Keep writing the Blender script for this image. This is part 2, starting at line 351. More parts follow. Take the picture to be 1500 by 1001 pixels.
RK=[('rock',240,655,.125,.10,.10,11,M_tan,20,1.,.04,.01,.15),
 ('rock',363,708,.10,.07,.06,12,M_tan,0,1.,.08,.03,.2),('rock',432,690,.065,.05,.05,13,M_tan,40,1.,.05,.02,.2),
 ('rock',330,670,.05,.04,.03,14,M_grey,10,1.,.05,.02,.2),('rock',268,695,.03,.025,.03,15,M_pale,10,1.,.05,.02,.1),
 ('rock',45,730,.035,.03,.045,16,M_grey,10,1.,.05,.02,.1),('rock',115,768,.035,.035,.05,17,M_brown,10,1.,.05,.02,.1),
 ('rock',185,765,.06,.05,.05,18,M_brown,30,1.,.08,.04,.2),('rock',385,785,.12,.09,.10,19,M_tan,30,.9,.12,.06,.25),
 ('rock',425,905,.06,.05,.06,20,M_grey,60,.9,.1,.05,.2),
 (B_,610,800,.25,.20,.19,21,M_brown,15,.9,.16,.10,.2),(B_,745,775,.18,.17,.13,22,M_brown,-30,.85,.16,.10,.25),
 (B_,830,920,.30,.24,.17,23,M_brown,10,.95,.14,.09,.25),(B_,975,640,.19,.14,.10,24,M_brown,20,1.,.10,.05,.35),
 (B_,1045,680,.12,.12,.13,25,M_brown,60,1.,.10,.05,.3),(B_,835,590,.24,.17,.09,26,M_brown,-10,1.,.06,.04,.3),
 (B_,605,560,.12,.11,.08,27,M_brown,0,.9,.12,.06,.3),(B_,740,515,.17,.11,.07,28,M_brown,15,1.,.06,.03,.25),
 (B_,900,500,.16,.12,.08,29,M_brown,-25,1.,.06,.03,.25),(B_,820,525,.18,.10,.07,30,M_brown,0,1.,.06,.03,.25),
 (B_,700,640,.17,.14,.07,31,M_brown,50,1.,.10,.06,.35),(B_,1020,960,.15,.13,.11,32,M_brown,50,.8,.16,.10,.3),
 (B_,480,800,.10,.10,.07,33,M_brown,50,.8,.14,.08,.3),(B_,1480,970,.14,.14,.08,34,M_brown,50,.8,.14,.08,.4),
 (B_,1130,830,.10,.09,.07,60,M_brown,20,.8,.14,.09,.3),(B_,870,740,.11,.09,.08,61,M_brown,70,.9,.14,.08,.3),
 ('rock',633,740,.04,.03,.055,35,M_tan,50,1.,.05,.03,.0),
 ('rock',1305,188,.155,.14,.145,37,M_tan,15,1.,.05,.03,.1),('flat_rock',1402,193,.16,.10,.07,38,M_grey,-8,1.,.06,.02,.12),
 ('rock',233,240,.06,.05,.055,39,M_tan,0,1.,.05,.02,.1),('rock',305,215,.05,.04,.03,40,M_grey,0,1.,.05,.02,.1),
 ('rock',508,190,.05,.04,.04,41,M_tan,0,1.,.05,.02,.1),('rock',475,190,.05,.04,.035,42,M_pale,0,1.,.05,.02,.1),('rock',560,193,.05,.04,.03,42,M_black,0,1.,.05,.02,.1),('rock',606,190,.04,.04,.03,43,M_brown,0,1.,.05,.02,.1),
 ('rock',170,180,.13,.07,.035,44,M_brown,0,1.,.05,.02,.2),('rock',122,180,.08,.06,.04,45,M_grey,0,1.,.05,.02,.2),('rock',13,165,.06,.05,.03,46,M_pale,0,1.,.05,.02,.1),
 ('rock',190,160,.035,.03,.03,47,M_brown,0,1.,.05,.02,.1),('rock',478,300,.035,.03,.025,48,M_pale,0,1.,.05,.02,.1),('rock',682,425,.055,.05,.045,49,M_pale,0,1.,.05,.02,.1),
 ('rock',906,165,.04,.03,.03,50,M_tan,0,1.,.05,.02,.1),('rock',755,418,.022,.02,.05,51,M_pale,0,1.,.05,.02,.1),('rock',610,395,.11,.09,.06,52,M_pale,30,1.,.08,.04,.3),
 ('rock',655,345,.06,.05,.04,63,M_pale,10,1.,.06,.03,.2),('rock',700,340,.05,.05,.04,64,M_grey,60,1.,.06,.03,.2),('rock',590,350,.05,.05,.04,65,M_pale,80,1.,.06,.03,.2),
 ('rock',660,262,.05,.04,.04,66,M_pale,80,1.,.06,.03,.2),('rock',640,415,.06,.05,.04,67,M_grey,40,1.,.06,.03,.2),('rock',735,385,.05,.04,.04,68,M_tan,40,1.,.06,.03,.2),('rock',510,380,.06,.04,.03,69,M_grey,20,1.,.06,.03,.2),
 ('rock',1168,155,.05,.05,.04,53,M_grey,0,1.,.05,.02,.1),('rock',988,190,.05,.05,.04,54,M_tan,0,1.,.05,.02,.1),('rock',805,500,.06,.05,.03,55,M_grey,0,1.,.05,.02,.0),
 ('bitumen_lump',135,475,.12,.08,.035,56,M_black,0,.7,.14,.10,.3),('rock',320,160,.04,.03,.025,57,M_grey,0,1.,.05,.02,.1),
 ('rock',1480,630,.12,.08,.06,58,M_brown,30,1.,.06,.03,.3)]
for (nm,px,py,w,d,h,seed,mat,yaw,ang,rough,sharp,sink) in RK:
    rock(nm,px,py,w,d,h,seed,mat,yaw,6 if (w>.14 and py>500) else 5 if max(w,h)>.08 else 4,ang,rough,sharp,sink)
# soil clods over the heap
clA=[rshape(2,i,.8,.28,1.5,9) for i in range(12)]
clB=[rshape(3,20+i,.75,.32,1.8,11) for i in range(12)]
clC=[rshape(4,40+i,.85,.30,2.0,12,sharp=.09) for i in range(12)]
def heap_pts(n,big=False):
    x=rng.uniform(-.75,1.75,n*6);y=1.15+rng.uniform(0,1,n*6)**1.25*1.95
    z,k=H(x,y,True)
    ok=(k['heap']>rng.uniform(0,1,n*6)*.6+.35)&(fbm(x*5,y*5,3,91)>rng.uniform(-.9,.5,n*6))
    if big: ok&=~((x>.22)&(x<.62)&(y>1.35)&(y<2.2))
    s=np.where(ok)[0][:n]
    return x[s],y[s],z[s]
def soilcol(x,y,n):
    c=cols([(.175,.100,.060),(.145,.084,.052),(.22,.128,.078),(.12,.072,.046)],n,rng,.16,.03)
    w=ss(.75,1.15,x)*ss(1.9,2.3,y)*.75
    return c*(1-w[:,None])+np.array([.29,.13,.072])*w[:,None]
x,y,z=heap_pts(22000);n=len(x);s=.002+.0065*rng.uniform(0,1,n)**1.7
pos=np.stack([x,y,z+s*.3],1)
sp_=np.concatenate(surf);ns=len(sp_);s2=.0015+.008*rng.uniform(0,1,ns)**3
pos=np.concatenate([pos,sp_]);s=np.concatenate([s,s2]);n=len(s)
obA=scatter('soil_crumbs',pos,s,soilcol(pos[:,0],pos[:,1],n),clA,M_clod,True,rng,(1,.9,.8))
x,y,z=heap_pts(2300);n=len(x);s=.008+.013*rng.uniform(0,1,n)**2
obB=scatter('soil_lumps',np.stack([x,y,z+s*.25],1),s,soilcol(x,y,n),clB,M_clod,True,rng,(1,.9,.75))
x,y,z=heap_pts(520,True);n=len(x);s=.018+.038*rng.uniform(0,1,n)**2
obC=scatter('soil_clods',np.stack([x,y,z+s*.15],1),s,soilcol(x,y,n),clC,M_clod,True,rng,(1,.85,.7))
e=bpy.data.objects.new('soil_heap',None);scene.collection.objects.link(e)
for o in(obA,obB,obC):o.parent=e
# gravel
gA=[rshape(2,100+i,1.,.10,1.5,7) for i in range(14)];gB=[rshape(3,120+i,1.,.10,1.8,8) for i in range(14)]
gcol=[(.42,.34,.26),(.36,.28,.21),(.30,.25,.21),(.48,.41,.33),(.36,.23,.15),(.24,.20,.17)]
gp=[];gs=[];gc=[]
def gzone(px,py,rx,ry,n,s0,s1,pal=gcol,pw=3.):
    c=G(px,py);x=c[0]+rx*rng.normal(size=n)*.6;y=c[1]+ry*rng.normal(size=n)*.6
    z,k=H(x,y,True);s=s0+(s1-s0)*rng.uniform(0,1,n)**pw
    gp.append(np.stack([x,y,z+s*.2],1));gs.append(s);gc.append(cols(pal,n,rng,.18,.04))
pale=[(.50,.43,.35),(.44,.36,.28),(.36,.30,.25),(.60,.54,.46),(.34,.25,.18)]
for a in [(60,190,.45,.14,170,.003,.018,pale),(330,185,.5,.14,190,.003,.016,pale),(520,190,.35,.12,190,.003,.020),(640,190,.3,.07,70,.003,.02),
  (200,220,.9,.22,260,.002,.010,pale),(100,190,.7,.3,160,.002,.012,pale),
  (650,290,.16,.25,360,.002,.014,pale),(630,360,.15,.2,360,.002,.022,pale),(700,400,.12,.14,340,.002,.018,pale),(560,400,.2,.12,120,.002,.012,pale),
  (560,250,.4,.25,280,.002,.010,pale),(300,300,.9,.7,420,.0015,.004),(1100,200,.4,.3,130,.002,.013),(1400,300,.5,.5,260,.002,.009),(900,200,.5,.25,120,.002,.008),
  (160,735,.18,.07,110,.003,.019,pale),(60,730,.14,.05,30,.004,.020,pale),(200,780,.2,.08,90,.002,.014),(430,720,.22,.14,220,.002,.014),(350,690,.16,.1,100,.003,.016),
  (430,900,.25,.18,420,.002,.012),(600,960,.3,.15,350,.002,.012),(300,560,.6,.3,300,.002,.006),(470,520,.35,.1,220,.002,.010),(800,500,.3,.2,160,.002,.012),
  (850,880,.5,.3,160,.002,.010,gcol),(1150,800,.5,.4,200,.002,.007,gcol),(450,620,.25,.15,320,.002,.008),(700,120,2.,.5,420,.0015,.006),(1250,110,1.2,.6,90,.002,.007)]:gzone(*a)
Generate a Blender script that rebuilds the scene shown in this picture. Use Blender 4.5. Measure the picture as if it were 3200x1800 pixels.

┄┄┄┄┄┄┄┄┄┄

Identify and copy the lines holding the word "Blender".

SOLUTION BELOW:
Keep writing the Blender script for this image. This is part 2, starting at line 351. More parts follow. Take the picture to be 1500 by 1001 pixels.
Generate a Blender script that rebuilds the scene shown in this picture. Use Blender 4.5. Measure the picture as if it were 3200x1800 pixels.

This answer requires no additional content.